The revelation, as the New York Times notes, is the "only real 'Gotcha!'" moment in the book. But even then it dissolves in the hand. Kelley says that she has decided not to share this nugget with her readers in order to give Winfrey the chance to discover her true father's name from her mother, Vernita Lee.
It is a tease that, judging from early reviews of the book, sums up its mishmash of old Oprah quotes dredged up from newspaper and magazine interviews and fresh quotes from individuals who are too distant to the TV celebrity to be able to offer genuine credibility.
Kelley says she carried out 850 interviews over four years in her research for the book.
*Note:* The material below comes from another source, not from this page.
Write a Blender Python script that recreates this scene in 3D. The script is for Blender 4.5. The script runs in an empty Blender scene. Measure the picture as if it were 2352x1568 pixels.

But Gayle King, Winfrey's close friend, told ABC News on Monday: "When I heard she interviewed 850 people, I'm thinking Oprah doesn't even know 850 people."
The problem appears to have been that, through a combination of legal and personal leverage, Winfrey successfully shut down access to her immediate coterie. It is well known that anyone who works for the doyenne, in whatever capacity, has to sign a confidentiality agreement; Kelley has said that about a third of the people she approached for interview turned her down.
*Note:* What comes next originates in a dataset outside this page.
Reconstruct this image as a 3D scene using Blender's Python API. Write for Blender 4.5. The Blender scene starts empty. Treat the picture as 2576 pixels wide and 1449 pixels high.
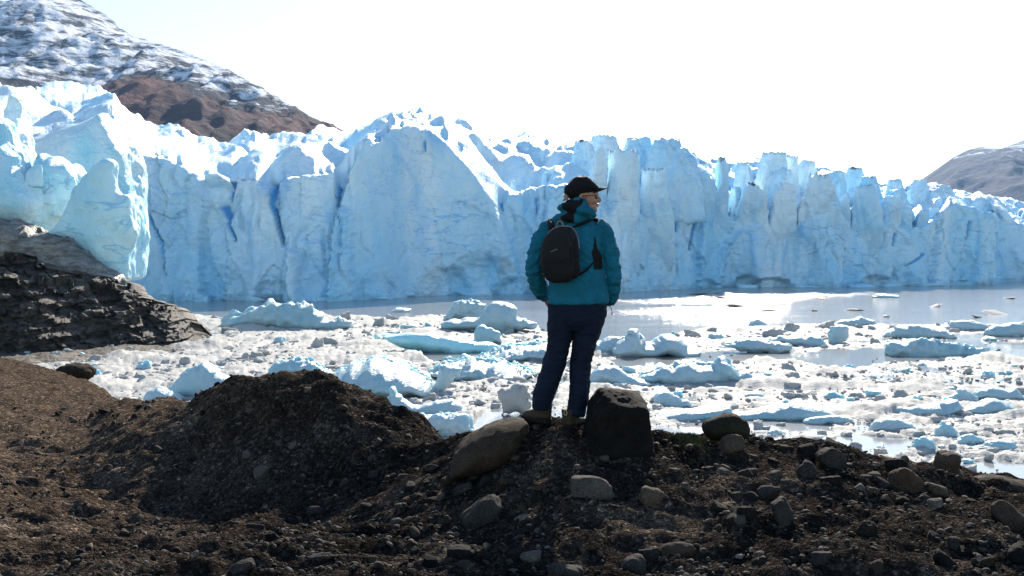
import bpy, bmesh, math, random
import numpy as np
from mathutils import Vector, Matrix

# ------------------------------------------------------------------ scene, camera, sky, sun
scene = bpy.context.scene
COL = scene.collection
CAM_H = 12.0          # metres above the lake
FPX, CX, HY = 2900.0, 1288.0, 640.0   # lens in units of a 2576 px wide picture, horizon row

cam_data = bpy.data.cameras.new('camera')
cam = bpy.data.objects.new('camera', cam_data)
COL.objects.link(cam)
cam.location = (0, 0, CAM_H)
cam.rotation_euler = (math.radians(90), 0, 0)
cam_data.sensor_width = 36.0
cam_data.lens = 36.0 * FPX / 2576.0
cam_data.shift_y = -(724.5 - HY) / 2576.0
cam_data.clip_start = 0.1
cam_data.clip_end = 40000
scene.camera = cam

SUN_EL, SUN_AZ = math.radians(28.0), math.radians(11.5)     # azimuth clockwise from +Y
world = bpy.data.worlds.new('World')
scene.world = world
world.use_nodes = True
wn = world.node_tree
sky = wn.nodes.new('ShaderNodeTexSky')
sky.sky_type = 'NISHITA'
sky.sun_disc = False
sky.sun_elevation = SUN_EL
sky.sun_rotation = SUN_AZ
sky.altitude = 200
sky.air_density = 1.0
sky.dust_density = 0.25
sky.ozone_density = 1.0
bg = wn.nodes['Background']
bg.inputs['Strength'].default_value = 0.096
wn.links.new(sky.outputs[0], bg.inputs['Color'])

sun_data = bpy.data.lights.new('sun', 'SUN')
sun_data.energy = 4.9
sun_data.angle = math.radians(0.53)
sun_data.color = (1.0, 0.91, 0.78)
sun = bpy.data.objects.new('sun', sun_data)
COL.objects.link(sun)
sdir = Vector((math.sin(SUN_AZ) * math.cos(SUN_EL), math.cos(SUN_AZ) * math.cos(SUN_EL), math.sin(SUN_EL)))
sun.rotation_euler = sdir.to_track_quat('Z', 'Y').to_euler()
sun.location = (0, 0, 60)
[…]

Kelley has also complained that Winfrey's grip over the TV networks is so strong, and her friendships with top TV personalities so wide, that several important potential showcases for the new book — including Barbara Walters's The View on ABC, Larry King Live on CNN, Charlie Rose on public television and David Letterman of CBS — have shunned her, for fear of alienating Winfrey.
Whatever the reason, Kelley's book appears to be less revelatory than her previous biographies, and will probably have little impact on Winfrey as she begins the next chapter of her astonishing career. On 9 September Winfrey will broadcast her last daytime talk show on network TV. She will thereafter dedicate herself to the development of her own cable network, OWN, and a new series called Oprah's Next Chapter that will be put out through it late next year.
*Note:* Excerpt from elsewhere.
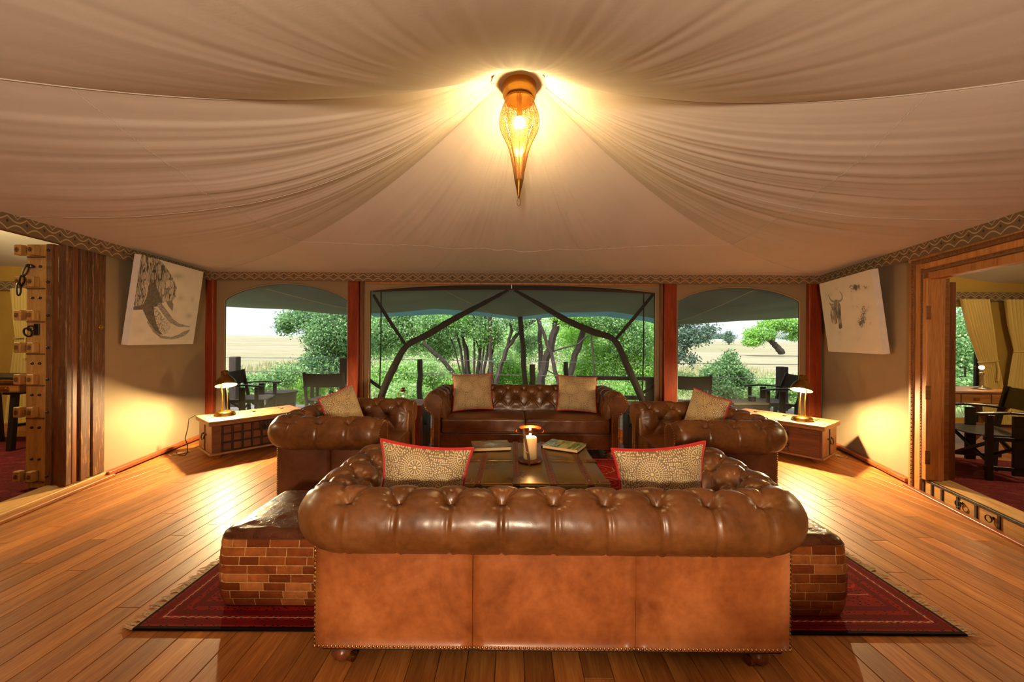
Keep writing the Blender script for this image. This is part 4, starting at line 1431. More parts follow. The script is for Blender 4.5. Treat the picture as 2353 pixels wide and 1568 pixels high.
# ---- candle lantern
L = thing('candle_lantern', 'glass hurricane lantern with leather straps and a lit candle on the trunk table', 'lantern', (0.135, 2.84, TT + 0.0015))
MB().lathe([(0.0, 0.0), (0.084, 0.0), (0.088, 0.008), (0.084, 0.018), (0.0, 0.018)], 40).build('base_ring', 'copper_brown', L, True)
MB().lathe([(0.075, 0.020), (0.077, 0.08), (0.077, 0.17), (0.075, 0.215), (0.075, 0.252)], 40, cap=False).build('glass_cylinder', 'clear_glass', L, True)
MB().lathe([(0.079, 0.215), (0.083, 0.217), (0.083, 0.236), (0.079, 0.238)], 40, cap=False).build('top_band', 'copper_brown', L, True)
MB().tube([(0.075 * math.cos(2 * PI * k / 32), 0.075 * math.sin(2 * PI * k / 32), 0.253) for k in range(32)], 0.003, 6, closed=True).build('glass_rim', 'clear_glass', L, True)
MB().cbox((0, 0, 0), (0.018, 0.004, 0.255), 0.0015, Matrix.Translation((-0.028, -0.088, 0.118)) @ Matrix.Rotation(R(-10), 4, 'Y') @ Matrix.Rotation(R(-2), 4, 'X')).build('leather_strap', 'strap_leather', L)
MB().cbox((-0.025, -0.092, 0.085), (0.024, 0.005, 0.012), 0.0015, None).build('strap_buckle', 'old_brass', L)
MB().tube([(-0.082, 0.0, 0.225), (-0.10, 0.0, 0.226), (-0.104, 0.0, 0.21), (-0.094, 0.0, 0.20), (-0.082, 0, 0.2)], 0.0045, 6).build('lug', 'copper_brown', L, True)
MB().tube([(0.082, 0.0, 0.225), (0.094, 0.0, 0.226), (0.097, 0.0, 0.21), (0.082, 0, 0.2)], 0.0045, 6).build('lug', 'copper_brown', L, True)
cd = MB().lathe([(0.0, 0.019), (0.046, 0.019), (0.047, 0.03), (0.047, 0.165), (0.043, 0.172), (0.030, 0.166), (0.0, 0.164)], 32).build('candle', 'wax_white', L, True)
MB().tube([(0, 0, 0.164), (0.001, 0, 0.178)], 0.0012, 5).build('wick', 'black_rubber', cd)
MB().lathe([(0.0, 0.174), (0.006, 0.180), (0.0075, 0.188), (0.005, 0.200), (0.0, 0.214)], 10).build('flame', 'flame_light', cd, True)

# ---- two picture books
def book(label, loc, rz, cover_fn, w=0.30, d=0.23):
    b = thing('picture_book', label, 'book', loc, rz, 'books on the trunk table')
    MB().cbox((0.003, 0, 0.0135), (w - 0.012, d - 0.012, 0.019), 0.001).build('pages', 'paper', b)
    MB().cbox((0, 0, 0.0022), (w, d, 0.0035), 0.001).cbox((-w / 2 + 0.002, 0, 0.0135), (0.004, d, 0.024), 0.001).build('cover', 'black_paint', b)
    n, m = 60, 46
    X, Y = np.meshgrid(np.linspace(-w / 2, w / 2, n), np.linspace(-d / 2, d / 2, m), indexing='ij')
    col = cover_fn(X / w + 0.5, Y / d + 0.5)
    P = np.stack([X, Y, np.full_like(X, 0.0262)], -1)
    mb = MB().grid(P, None, col)
    mb.cbox((0, 0, 0.0245), (w, d, 0.003), 0.0008)
    mb.build('front_cover', 'vertex_gloss', b)
    return b
def lerp3(a, b, t): return np.array(a) * (1 - t[..., None]) + np.array(b) * t[..., None]
def cov1(u, v):
    n = vnoise(u * 9, v * 7, 3) * 0.6 + vnoise(u * 24, v * 20, 5) * 0.4
    c = lerp3(srgb(70, 52, 40)[:3], srgb(150, 116, 84)[:3], n)
    d = np.exp(-(((u - 0.5) / 0.25) ** 2 + ((v - 0.45) / 0.3) ** 2) * 1.5)
    return c * (1 - d[..., None]) + lerp3(srgb(50, 56, 64)[:3], srgb(196, 200, 206)[:3], vnoise(u * 16, v * 34, 8)) * d[..., None]
def cov2(u, v):
    n = vnoise(u * 12, v * 9, 13) * 0.6 + vnoise(u * 30, v * 26, 15) * 0.4
    c = lerp3(srgb(44, 58, 22)[:3], srgb(150, 160, 84)[:3], n)
    s = (vnoise(u * 22, v * 2.5, 21) > 0.62) * 0.7
    return c * (1 - s[..., None]) + np.array(srgb(196, 190, 120)[:3]) * s[..., None]
book('hardback picture book with a brown and grey cover left of the candle lantern', (-0.165, 3.19, TT + 0.0015), R(9), cov1)
book('picture book with a green leafy cover right of the candle lantern', (0.425, 3.20, TT + 0.0015), R(-28), cov2)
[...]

Kitty Kelley's previous victims

Jackie Onassis
Kelley broke into the biography market in 1978 with Jackie Oh! It gives an iconoclastic take on JFK's widow, whom she describes as ruthless and bullying.
Frank Sinatra
Her portrayal of Ol' Blue Eyes as a misogynist friend to the Mob was so incendiary he issued a $2m lawsuit attempting to block the book on the grounds that His Way was unfair and unflattering. Big mistake. Sinatra eventually dropped the action, and the biography flew off the bookshelves.
Nancy Reagan
Sinatra made another prominent appearance in Kelley's book on the first lady. She alleged that the two had had a steamy affair that may have even carried on during Reagan's years in the White House.
The royal family
The Royals was published in 1997, but only in the US as it was deemed too hot to handle in the UK with its much tougher libel laws. A huge kerfuffle ensued, but the Guardian's reviewer, Ben Pimlott, concluded it was all a storm in a teacup. Anybody looking in it for new information about the house of Windsor "should cancel their ticket to the US to purchase a copy", he wrote. "So far from being hot, Kelley's news is as cold as a dead grouse."